Trois secrets d’urbanisme que vous ignoriez peut-être sur Marrakech

On croit la connaître par cœur. On arpente ses ruelles, on admire ses couleurs. Mais Marrakech a été conçue par des bâtisseurs de génie qui ne laissaient rien au hasard. En ce dimanche, La Tribune vous dévoile trois secrets d’urbanisme que vous ignoriez peut-être sur la Ville Ocre.

1. Pourquoi des oranges « amères » dans les rues ?

Vous avez sans doute déjà vu un touriste tenter de croquer dans une orange cueillie sur un arbre de l’avenue Mohamed V… et grimacer ! Ces arbres sont des bigaradiers, dont les fruits sont impropres à la consommation crue. Pourquoi ce choix ? Le bigaradier est plus résistant que l’oranger doux, nécessite peu d’entretien, et ses fleurs – dont on extrait le précieux Néroli – embaument les rues au printemps. Certains avancent aussi que des oranges douces auraient été cueillies avant maturité par les passants. Quoi qu’il en soit, la ville s’assurait ainsi d’avoir des rues toujours vertes, parfumées… et des fruits qui restent sur l’arbre pour la beauté du décor.

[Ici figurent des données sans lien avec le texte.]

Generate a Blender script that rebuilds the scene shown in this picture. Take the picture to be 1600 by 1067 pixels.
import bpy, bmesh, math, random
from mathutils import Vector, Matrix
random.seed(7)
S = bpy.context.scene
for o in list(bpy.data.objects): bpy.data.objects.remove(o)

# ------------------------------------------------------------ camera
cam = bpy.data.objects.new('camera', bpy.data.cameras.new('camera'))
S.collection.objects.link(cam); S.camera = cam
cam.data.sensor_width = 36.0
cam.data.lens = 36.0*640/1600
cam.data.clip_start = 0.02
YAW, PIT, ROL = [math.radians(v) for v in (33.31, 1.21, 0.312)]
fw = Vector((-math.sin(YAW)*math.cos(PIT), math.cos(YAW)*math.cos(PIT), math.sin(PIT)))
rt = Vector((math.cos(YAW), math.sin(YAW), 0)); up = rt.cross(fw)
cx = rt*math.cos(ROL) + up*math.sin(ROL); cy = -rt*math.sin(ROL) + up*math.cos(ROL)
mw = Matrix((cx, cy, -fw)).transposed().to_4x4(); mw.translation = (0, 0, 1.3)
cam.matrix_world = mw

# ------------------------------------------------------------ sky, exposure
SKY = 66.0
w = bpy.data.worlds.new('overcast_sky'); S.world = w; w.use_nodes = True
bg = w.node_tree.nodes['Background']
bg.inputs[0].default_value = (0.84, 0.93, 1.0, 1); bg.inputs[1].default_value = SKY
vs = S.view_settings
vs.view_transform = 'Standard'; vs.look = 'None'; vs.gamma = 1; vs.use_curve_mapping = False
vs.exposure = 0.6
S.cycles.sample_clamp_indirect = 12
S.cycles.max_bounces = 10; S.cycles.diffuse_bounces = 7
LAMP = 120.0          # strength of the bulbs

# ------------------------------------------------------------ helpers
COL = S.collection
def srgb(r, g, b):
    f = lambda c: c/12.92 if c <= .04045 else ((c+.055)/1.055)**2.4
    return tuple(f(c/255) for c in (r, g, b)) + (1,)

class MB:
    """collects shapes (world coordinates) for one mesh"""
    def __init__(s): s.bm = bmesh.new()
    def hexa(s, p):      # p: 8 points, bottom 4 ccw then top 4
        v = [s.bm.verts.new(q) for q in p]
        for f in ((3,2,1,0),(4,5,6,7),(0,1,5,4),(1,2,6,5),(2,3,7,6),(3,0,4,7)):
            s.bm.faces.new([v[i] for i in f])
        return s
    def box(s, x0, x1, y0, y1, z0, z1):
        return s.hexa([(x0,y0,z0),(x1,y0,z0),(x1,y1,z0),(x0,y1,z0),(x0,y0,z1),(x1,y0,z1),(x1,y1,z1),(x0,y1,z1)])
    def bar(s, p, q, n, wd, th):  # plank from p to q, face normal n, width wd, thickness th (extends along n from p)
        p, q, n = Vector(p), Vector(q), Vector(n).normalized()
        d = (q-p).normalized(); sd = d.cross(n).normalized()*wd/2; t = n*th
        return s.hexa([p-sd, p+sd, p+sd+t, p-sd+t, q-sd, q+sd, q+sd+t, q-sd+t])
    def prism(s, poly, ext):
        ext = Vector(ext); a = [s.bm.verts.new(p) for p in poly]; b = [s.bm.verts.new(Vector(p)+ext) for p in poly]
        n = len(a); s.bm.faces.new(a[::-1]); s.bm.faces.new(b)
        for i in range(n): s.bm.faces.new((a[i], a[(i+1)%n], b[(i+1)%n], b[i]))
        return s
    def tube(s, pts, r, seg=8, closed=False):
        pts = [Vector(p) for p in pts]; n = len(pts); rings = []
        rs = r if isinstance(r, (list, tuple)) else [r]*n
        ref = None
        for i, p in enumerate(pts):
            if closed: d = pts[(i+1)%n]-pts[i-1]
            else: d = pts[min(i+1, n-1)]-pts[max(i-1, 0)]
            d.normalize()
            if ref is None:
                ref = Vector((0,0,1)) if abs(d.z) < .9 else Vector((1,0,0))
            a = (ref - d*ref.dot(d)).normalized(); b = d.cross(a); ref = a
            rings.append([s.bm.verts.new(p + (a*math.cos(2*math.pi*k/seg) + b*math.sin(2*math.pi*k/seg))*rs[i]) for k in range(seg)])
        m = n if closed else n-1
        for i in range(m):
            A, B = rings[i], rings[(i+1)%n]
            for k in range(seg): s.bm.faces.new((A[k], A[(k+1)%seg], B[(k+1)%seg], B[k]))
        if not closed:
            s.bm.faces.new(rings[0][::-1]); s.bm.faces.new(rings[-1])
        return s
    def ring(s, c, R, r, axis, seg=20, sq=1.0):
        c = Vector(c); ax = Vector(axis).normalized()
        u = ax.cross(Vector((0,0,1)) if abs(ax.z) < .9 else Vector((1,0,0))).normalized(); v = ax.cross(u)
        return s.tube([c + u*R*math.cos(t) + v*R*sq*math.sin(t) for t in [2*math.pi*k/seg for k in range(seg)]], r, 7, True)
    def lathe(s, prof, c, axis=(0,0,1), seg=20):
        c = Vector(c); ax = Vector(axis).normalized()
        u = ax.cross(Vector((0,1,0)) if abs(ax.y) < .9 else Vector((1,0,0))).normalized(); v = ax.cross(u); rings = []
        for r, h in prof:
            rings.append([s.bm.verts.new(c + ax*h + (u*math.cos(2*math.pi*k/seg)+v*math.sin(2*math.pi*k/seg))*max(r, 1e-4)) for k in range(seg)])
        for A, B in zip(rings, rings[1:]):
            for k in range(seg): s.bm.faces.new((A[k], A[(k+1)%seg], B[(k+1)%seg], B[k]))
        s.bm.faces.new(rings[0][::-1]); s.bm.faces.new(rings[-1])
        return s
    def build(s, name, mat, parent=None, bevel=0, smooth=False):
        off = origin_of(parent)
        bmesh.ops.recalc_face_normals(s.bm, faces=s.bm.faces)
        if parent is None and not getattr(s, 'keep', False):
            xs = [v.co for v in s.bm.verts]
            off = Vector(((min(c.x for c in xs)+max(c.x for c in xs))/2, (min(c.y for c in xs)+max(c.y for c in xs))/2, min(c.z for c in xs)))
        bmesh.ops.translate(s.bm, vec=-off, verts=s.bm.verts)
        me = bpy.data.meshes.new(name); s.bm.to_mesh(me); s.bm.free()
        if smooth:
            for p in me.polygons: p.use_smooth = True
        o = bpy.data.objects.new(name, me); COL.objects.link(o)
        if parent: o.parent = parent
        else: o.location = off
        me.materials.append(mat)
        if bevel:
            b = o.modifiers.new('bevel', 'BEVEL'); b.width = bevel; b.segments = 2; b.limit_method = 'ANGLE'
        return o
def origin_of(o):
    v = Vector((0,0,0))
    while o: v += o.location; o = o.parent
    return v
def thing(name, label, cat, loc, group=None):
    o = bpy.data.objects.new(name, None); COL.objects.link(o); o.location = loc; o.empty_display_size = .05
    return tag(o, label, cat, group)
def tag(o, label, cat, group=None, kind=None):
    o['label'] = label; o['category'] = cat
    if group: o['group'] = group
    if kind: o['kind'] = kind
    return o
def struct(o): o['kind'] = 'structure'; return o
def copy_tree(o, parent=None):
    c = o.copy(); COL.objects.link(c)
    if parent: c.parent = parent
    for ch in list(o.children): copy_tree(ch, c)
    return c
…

2. Le rouge ocre n’est pas qu’esthétique

La légende raconte que la couleur de Marrakech viendrait du sang versé lors de sa fondation. C’est poétique, mais la réalité est plus prosaïque : les anciens bâtisseurs utilisaient simplement les matériaux disponibles sur place – un mélange de terre argileuse, de chaux et de pigments naturels. Ce « Rouge Marrakech » possède toutefois une vertu technique : il régule la température intérieure des bâtiments en absorbant la chaleur du soleil plutôt qu’en la renvoyant. Sous le soleil écrasant du Haouz, ce choix n’était pas anodin.

3. Le secret des entrées « invisibles » (la chicane)

Avez-vous remarqué que lorsque la porte d’un riad est ouverte, on ne voit jamais le patio depuis la rue ? On tombe toujours sur un mur sombre ou un couloir qui tourne. Ce n’est pas un hasard : cela s’appelle la « skifa » ou « setwan ». L’architecture de la médina repose sur la notion de « Satr » (la pudeur). Les bâtisseurs dessinaient toujours l’entrée en forme de L pour une double raison. D’abord visuelle : empêcher les passants d’apercevoir l’intimité du foyer, même porte grande ouverte. Ensuite thermique : ce coude agit comme un sas qui casse le vent et la poussière venant de la rue, gardant ainsi le patio frais et propre.

Une ville à lire entre les lignes

Ainsi, Marrakech ne se contente pas d’être belle ; elle est intelligente. Chaque détail, du pavé au sommet des murs, raconte une histoire d’adaptation au climat, de respect de la vie privée et de bon sens séculaire. La prochaine fois que vous flânerez en médina, ne regardez plus seulement le décor. Cherchez l’intention. Car c’est dans ces silences et ces astuces invisibles que réside la véritable magie de la Ville Ocre.